The conference also agreed to appoint six, as-yet-unnamed special coordinators to seek members' views on the best ways to deal with the prevention of an arms race in outer space, anti-personnel landmines, transparency in armaments, the CD's agenda, expansion of CD membership, and improving the functioning of the conference. Between the end of its first session on March 27 and the beginning of the year's second session on May 11, the conference will determine who will fill the special coordinator positions and chair the ad hoc committee.

No negotiating committees or special coordinators were established to begin work on either nuclear disarmament or a fissile material cutoff treaty, though a provision calling for the conference president to pursue "intensive consultations" on cessation of the nuclear arms race and nuclear disarmament topped the work program. Egypt, India, Pakistan and Syria reiterated that nuclear disarmament would remain their priority in the CD, while U.S. Ambassador Robert Grey, addressing the conference on March 26, highlighted the disarmament and non-proliferation benefits of a fissile material production ban and called it "ripe for negotiation."

Within the negative security assurances ad hoc committee, CD members are to negotiate "effective international arrangements to assure non-nuclear-weapon states against the use or threat of use of nuclear weapons." However, concluding a legally binding agreement will prove difficult as Canada and South Africa did not support the work program, but only chose not to oppose it. South Africa, which agreed not to exercise a veto for two years as a condition of joining the CD in June 1996, has stated that negative security assurances should be dealt with as part of the nuclear Non-Proliferation Treaty review process rather than at the CD.

At plenary meetings earlier this year, Canada and France voiced reservations with establishing an ad hoc committee on negative security assurances, questioning what could be accomplished. Also expressing skepticism, a U.S. official said, "[T]here exists no sufficient common view for the ad hoc committee to negotiate a treaty on negative security assurances."

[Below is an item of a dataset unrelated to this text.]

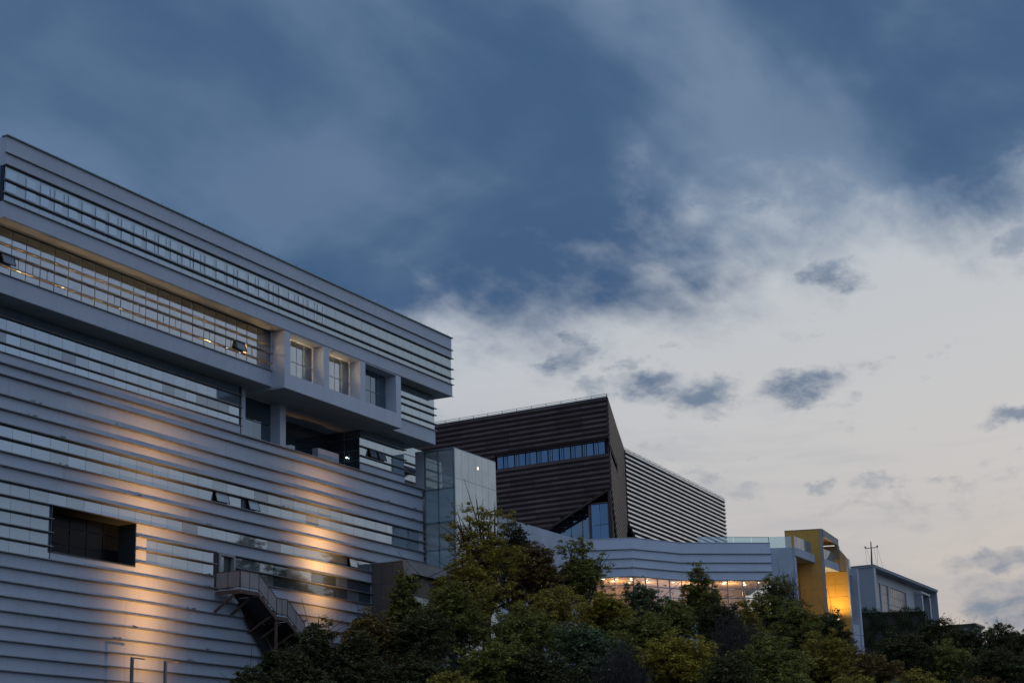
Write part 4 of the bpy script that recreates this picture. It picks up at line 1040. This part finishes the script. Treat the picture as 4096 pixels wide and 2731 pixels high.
def make_tree(name, x, y, top, R, kind, label, shape='broad', cat='tree', group=None, dens=1.0):
    gz = ground_z(x, y); H = max(1.2, top - gz); R *= 1.06
    rng = np.random.default_rng(int(abs(x * 131 + y * 17 + top * 7)) % 99991)
    T_ = thing(name, (x, y, gz - .1), label, cat, group)
    ch = {'broad': min(H * .95, R * 3.0), 'upright': min(H * .96, R * 4.2), 'shrub': min(H, R * 2.0)}[shape]
    c0 = np.array([x, y, top - ch / 2])
    nl = {'broad': 23, 'upright': 21, 'shrub': 15}[shape]
    # lobes give the uneven outline
    lob = []
    for i in range(nl):
        dv = rng.normal(size=3); dv[2] = dv[2] * .8 + .38; dv /= np.linalg.norm(dv); q_ = rng.uniform(.35, .72)
        if shape == 'upright': dv[:2] *= .8
        lob.append((c0 + dv * q_ * np.array([R, R, ch * .5]), R * rng.uniform(.36, .56)))
    lob.append((c0 + np.array([rng.uniform(-.2, .2) * R, rng.uniform(-.2, .2) * R, ch * .5 - R * .42]), R * .42))
    lob.append((c0 + np.array([rng.uniform(-.35, .35) * R, rng.uniform(-.35, .35) * R, ch * .5 - R * .62]), R * .46))
    tr = MB(); base = Vector((x, y, gz - .15)); tw = .028 * H + .04
    mid = Vector((x + rng.uniform(-.2, .2), y + rng.uniform(-.2, .2), gz + H * .45))
    tr.tube([base, base.lerp(mid, .5) + Vector((rng.uniform(-.1, .1), 0, 0)), mid, Vector(tuple(c0 + np.array([0, 0, ch * .32])))], [tw, tw * .8, tw * .6, tw * .12], 7)
    for c, r in lob:
        s_ = base.lerp(mid, rng.uniform(.55, 1.0)); e = Vector(tuple(c)); m2 = s_.lerp(e, .5) + Vector((rng.uniform(-.25, .25), rng.uniform(-.25, .25), rng.uniform(-.05, .3)))
        tr.tube([s_, m2, e, e + (e - m2) * .35], [tw * .42, tw * .26, tw * .12, .012], 5)
        for k in range(3):
            e2 = e + Vector(tuple(rng.normal(size=3))) * r * .8; tr.tube([m2.lerp(e, .7), e2], [tw * .12, .008], 4)
    tr.build('trunk', M_BARK, T_)
    if kind == 'b':                                       # bare: only twigs
        tw_ = MB()
        for c, r in lob:
            for k in range(26):
                s_ = Vector(tuple(c + rng.normal(size=3) * r * .35)); e2 = s_ + Vector((rng.normal() * .35, rng.normal() * .35, abs(rng.normal()) * .8 + .1)) * r
                tw_.tube([s_, s_.lerp(e2, .5) + Vector(tuple(rng.normal(size=3) * .05)), e2], [.016, .010, .004], 3)
        tw_.build('twigs', M_BARK, T_)
        return T_
    cen = []; rad = []
    for c, r in lob:
        n = int(24 * dens)
        dd = rng.normal(size=(n, 3)); dd /= np.linalg.norm(dd, axis=1, keepdims=True)
        q_ = rng.uniform(.45, 1.05, n)[:, None]
        pp = c + dd * q_ * r * np.array([1, 1, .85])
        cen.append(pp); rad.append(rng.uniform(.18, .38, n) * (.6 + R * .2))
    cen = np.concatenate(cen); rad = np.concatenate(rad)
    keep = cen[:, 2] > gz + .15; cen, rad = cen[keep], rad[keep]
    # small sprays breaking the outline
    ns = 40; dd = rng.normal(size=(ns, 3)); dd[:, 2] = np.abs(dd[:, 2]); dd /= np.linalg.norm(dd, axis=1, keepdims=True)
    sel = rng.integers(0, len(lob), ns)
    spc = np.array([lob[i][0] for i in sel]) + dd * np.array([lob[i][1] * rng.uniform(.95, 1.22) for i in sel])[:, None]
    v = puffs_to_leaves(cen, rad, 40, .20, rng)
    v2 = puffs_to_leaves(spc, np.full(ns, .16), 16, .16, rng, .8)
    v = np.concatenate([v, v2]) - np.array([x, y, gz - .1])
    me = quad_mesh('crown', v, FOL[kind])
    o = bpy.data.objects.new('crown', me); COL.objects.link(o); o.parent = T_
    return T_
TREES = [
#  x, y, top, R, kind, shape, label
(95.6, 64.3, 13.4, 1.35, 'd', 'shrub', 'blackish bush right under the middle flight of the outside stair', 'bush'),
(70.0, 49.7, 9.6, 1.52, 'd', 'shrub', 'low dark green bush at the very bottom against the long wall', 'bush'),
(72.1, 49.4, 10.7, 1.25, 'd', 'shrub', 'dark bush at the foot of the stair supports', 'bush'),
(75.9, 50.0, 12.5, 1.85, 'd', 'broad', 'dark green tree covering the lower end of the outside stair', 'tree'),
(76.9, 48.4, 11.8, 1.85, 'd', 'broad', 'blackish green tree in the shade below and beyond the stair', 'tree'),
(89.2, 54.7, 14.6, 2.14, 'r', 'broad', 'brownish green tree before the lowest pale wall bands beyond the stair', 'tree'),
(96.4, 56.9, 17.7, 1.57, 'g', 'upright', 'thin tree with sparse top branches in front of the brown entrance block', 'tree'),
(90.4, 52.2, 14.5, 2.01, 'd', 'broad', 'dark green tree under the brown entrance block', 'tree'),
(96.1, 53.5, 16.9, 2.39, 'g', 'broad', 'green tree with drooping sprays just right of the entrance block', 'tree'),
(106.3, 56.6, 23.8, 3.18, 'o', 'broad', 'tallest tree, olive yellow crown in front of the glass lift tower', 'tree'),
(114.7, 58.6, 23.6, 1.82, 'd', 'upright', 'dark green tree top against the corner of the milky tower panels', 'tree'),
(101.3, 55.5, 19.3, 2.24, 'o', 'broad', 'olive tree at the foot of the glass lift tower', 'tree'),
(112.2, 55.5, 21.5, 1.89, 'r', 'broad', 'brownish leaved tree in front of the plain concrete terrace wall', 'tree'),
(115.4, 53.5, 22.2, 2.04, 'g', 'broad', 'fresh green tree with open crown beside the folded pale facade', 'tree'),
(105.2, 51.0, 17.6, 2.97, 'o', 'broad', 'wide olive tree in the middle of the slope below the terrace wall', 'tree'),
(98.2, 50.3, 15.2, 2.92, 'g', 'broad', 'broad green tree half way down the slope below the tall olive tree', 'tree'),
(98.6, 45.8, 13.8, 2.09, 't', 'broad', 'grey-green tree with a rounded crown low in the middle', 'tree'),
(108.7, 49.0, 17.0, 1.72, 'y', 'shrub', 'golden shrub before the first lit windows', 'bush'),
(86.5, 45.6, 11.8, 2.34, 'g', 'broad', 'deep green tree at the bottom edge below the glass tower', 'tree'),
(88.6, 43.8, 11.6, 2.49, 'd', 'broad', 'dark tree at the bottom edge in the centre', 'tree'),
(121.7, 51.8, 19.4, 2.49, 't', 'broad', 'round dark grey-green tree in front of the lit windows', 'tree'),
(108.3, 46.2, 15.6, 2.54, 'g', 'broad', 'green bushy tree under the round grey-green one', 'tree'),
(125.2, 48.7, 20.8, 1.88, 'g', 'upright', 'upright green tree with forked top before the flat pale facade', 'tree'),
(101.3, 40.8, 13.3, 2.40, 'y', 'broad', 'bright yellow-green tree in the front row on the slope', 'tree'),
(114.2, 43.0, 16.5, 2.05, 'd', 'broad', 'dark green tree below the lit windows toward the portal', 'tree'),
(107.3, 39.3, 14.9, 1.91, 'b', 'broad', 'dark bare branched tree on the slope left of the feathery tree', 'tree'),
(129.8, 44.4, 20.4, 2.37, 'g', 'upright', 'feathery green tree before the concrete end pier', 'tree'),
(127.3, 41.9, 17.7, 2.23, 'g', 'broad', 'green tree in front of the ochre portal foot', 'tree'),
(138.2, 42.9, 18.2, 1.99, 'd', 'broad', 'dark tree with flat top against the glowing portal opening', 'tree'),
(115.0, 36.2, 13.8, 2.22, 'o', 'broad', 'olive tree below the ochre portal', 'tree'),
(105.7, 36.6, 13.3, 2.66, 'g', 'broad', 'wide green tree on the slope under the feathery tree', 'tree'),
(131.9, 39.3, 14.4, 1.78, 'r', 'shrub', 'dark brown bush below the white bridge leg', 'bush'),
(134.9, 38.2, 14.1, 1.71, 'r', 'shrub', 'rust brown bush right of the white bridge leg', 'bush'),
(145.3, 39.0, 16.5, 2.54, 'd', 'broad', 'dark green tree below the ivy covered wall', 'tree'),
(186.3, 46.5, 22.2, 2.47, 'd', 'broad', 'dark tree beside the far end of the grey building', 'tree'),
(179.8, 42.1, 20.4, 2.67, 'd', 'broad', 'dark hilltop tree in front of the small hut', 'tree'),
(183.2, 39.7, 20.8, 2.87, 'd', 'broad', 'dark hilltop tree second from the right edge', 'tree'),
(180.5, 36.6, 19.8, 2.21, 'd', 'broad', 'dark hilltop tree cut by the right edge', 'tree'),
(147.2, 35.9, 15.7, 2.82, 'g', 'broad', 'dull green tree half way down the right slope', 'tree'),
(142.9, 31.1, 14.8, 3.04, 'd', 'broad', 'broad dark tree on the right slope', 'tree'),
(108.3, 28.6, 10.7, 2.35, 'o', 'shrub', 'olive bush low on the right slope', 'bush'),
(100.7, 30.1, 10.0, 2.22, 'o', 'shrub', 'golden olive bush at the bottom edge under the white bridge leg', 'bush'),
(106.0, 24.2, 10.0, 2.51, 'r', 'shrub', 'brownish bush in the bottom right corner', 'bush'),
(95.0, 32.3, 9.9, 2.13, 'g', 'shrub', 'green bush at the bottom edge below the wide green tree', 'bush'),
(92.5, 40.9, 11.5, 1.93, 'b', 'broad', 'pale twiggy leafless tree low in the middle', 'tree'),
(81.3, 47.2, 10.9, 2.25, 'd', 'broad', 'dark tree at the bottom edge under the entrance block', 'tree'),
(95.3, 35.6, 11.1, 1.93, 'd', 'shrub', 'dark bush right of the bright yellow-green tree', 'bush'),
(79.6, 44.5, 9.7, 1.52, 'o', 'shrub', 'low olive bush at the bottom edge left of the centre', 'bush'),
(151.4, 50.5, 23.1, 1.60, 'b', 'upright', 'bare climbing twigs against the concrete end pier', 'tree'),
(119.2, 48.5, 17.7, 1.92, 'g', 'broad', 'green tree between the round grey-green tree and the forked one', 'tree'),
(121.7, 43.7, 17.5, 1.92, 'o', 'broad', 'olive tree under the last lit windows before the feathery tree', 'tree'),
(113.0, 49.8, 17.0, 1.66, 'o', 'broad', 'olive tree low before the first folded lit windows', 'tree'),
(70.9, 47.6, 10.0, 1.83, 'd', 'shrub', 'black green bush at the bottom edge under the stair', 'bush'),
(103.2, 45.9, 13.8, 1.62, 'g', 'broad', 'green tree between the grey-green tree and the yellow-green tree', 'tree'),
]
for x, y, top, R, kind, shape, label, cat in TREES:
    make_tree({'tree': 'tree', 'bush': 'bush'}[cat], x, y, top, R, kind, label, shape, cat, 'trees and bushes on the slope')

# ivy-covered retaining wall under the grey building
IW = thing('ivy_wall', (213.0, 59.0, 14.0), 'dark ivy covered retaining wall below the blue-grey building', 'wall')
ia, ib = Vector((211.0, 61.9)), Vector((214.7, 54.9))
slab(ia, ib, 14.0, 25.9, .5, M_BARK, 'wall_core', IW)
t_ = (ib - ia).normalized(); n_ = Vector((t_.y, -t_.x)); LL = (ib - ia).length
N = 12000
s_ = RNG.uniform(-.2, LL + .2, N); zz = 26.1 + .25 * np.sin(s_ * 1.3) + .15 * np.sin(s_ * 3.7) - 8.5 * RNG.uniform(0, 1, N) ** 1.2; oo = RNG.uniform(.02, .4, N) + .5 * np.sin(s_ * 2.1) * np.sin(zz * 1.7)
pos = np.stack([ia.x + t_.x * s_ + n_.x * oo, ia.y + t_.y * s_ + n_.y * oo, zz + RNG.normal(0, .12, N)], 1)
nr = RNG.normal(size=(N, 3)) * .6 + np.array([n_.x, n_.y, .6]); nr /= np.linalg.norm(nr, axis=1, keepdims=True)
v = leaf_quads(pos, nr, .2, RNG) - np.array([213.0, 59.0, 14.0])
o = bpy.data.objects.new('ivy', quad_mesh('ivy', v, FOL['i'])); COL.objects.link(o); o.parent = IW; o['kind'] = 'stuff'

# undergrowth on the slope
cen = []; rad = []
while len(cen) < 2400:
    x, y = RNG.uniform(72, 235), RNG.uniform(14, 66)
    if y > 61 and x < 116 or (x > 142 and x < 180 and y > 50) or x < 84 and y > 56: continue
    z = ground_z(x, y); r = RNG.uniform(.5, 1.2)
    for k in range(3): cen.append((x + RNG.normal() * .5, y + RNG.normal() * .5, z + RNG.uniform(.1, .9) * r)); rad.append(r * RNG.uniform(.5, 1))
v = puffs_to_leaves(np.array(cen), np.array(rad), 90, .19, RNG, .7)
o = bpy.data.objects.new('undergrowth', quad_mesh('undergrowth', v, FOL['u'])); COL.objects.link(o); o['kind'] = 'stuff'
o['label'] = 'dark undergrowth covering the slope between the trees'; o['category'] = 'undergrowth'

# weeds rooted on the wall ledges
cen = []; rad = []
for z in WZ[1:9] + WZ[12:20]:
    for x in (72.5, 75.1, 80.0, 81.6, 86.8, 88.2, 96.3, 99.0, 106.2, 109.4, 113.2):
        if RNG.uniform() < .22:
            for k in range(3): cen.append((x + RNG.normal() * .25, YW - .09, z + .05 + RNG.uniform(0, .06))); rad.append(RNG.uniform(.08, .17))
v = puffs_to_leaves(np.array(cen), np.array(rad), 40, .06, RNG, .55)
o = bpy.data.objects.new('ledge_weeds', quad_mesh('ledge_weeds', v, FOL['d'])); COL.objects.link(o); o['kind'] = 'stuff'
o['label'] = 'small dark weeds growing on the wall ledges'; o['category'] = 'weeds'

While calling for unconditional negative security assurances, the Chinese CD ambassador, Li Changhe, on March 12 said that negative secrity assurances should "include the commitment by nuclear-weapon states to no-first-use of nuclear weapons against each other." Moreover, the foreign minister of Pakistan, Gohar Ayub Khan, in a March 19 statement to the CD said that within a negative security assurances ad hoc committee, members should seek a "disavowal of recently propounded doctrines of possible nuclear use against non-nuclear states." Neither commitment will likely be acceptable to the other nuclear-weapon states.